SDM argues that the fiduciary-shield doctrine does not prevent the trial court from exercising jurisdiction over Florence because, it argues, Florence personally committed fraud against SDM, in his capacity as owner of LED. In support of its argument, SDM cites Bethel v. Thorn, 757 So. 2d 1154, 1158 (Ala. 1999), in which this Court reasoned that a corporate officer "can be held individually liable for the fraudulent acts or omissions he personally committed in his capacity as a corporate officer." SDM alleged that Florence, in his capacity as owner of LED, personally induced payment from SDM for lighting fixtures that were never delivered by LED.
"[A]n individual is not shielded from liability simply because his acts were done in furtherance of his employer's interest. In fact, the Court stated [in
Calder v. Jones, 465 U.S. 783, 104 S.Ct. 1482, 79 L.Ed.2d 804 (1984),] that the defendants' ‘status as employees does not somehow insulate them from jurisdiction.’ Calder, supra, 465 U.S. at 790, 104 S. Ct. at 1487."

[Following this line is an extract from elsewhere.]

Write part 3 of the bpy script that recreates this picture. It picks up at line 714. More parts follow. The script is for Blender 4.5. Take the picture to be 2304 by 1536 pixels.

Duke v. Young, 496 So. 2d at 40. Based on the alleged torts committed by Florence himself, the fiduciary-shield doctrine does not operate to prevent the trial court's exercise of personal jurisdiction over him. See Ex parte Kohlberg Kravis Roberts & Co., 78 So. 3d at 977.
We conclude that the SDM satisfied its burden in opposition to LED's and Florence's motions to dismiss by showing that LED and Florence has sufficient contacts with Alabama to support the exercise of specific personal jurisdiction and that the exercise of jurisdiction over them "complies with traditional notions of fair play and substantial justice." Ex parte DBI, Inc., 23 So. 3d 635, 656 (Ala. 2009).
Conclusion
LED and Florence have not shown a clear legal right to the extraordinary remedy of dismissal of SDM's claims against them. Therefore, their petition for a writ of mandamus is denied.
PETITION DENIED.
Parker, C.J., and Wise and Mitchell, JJ., concur.
Bolin, Shaw, Bryan, Sellers, and Mendheim, JJ., concur in the result.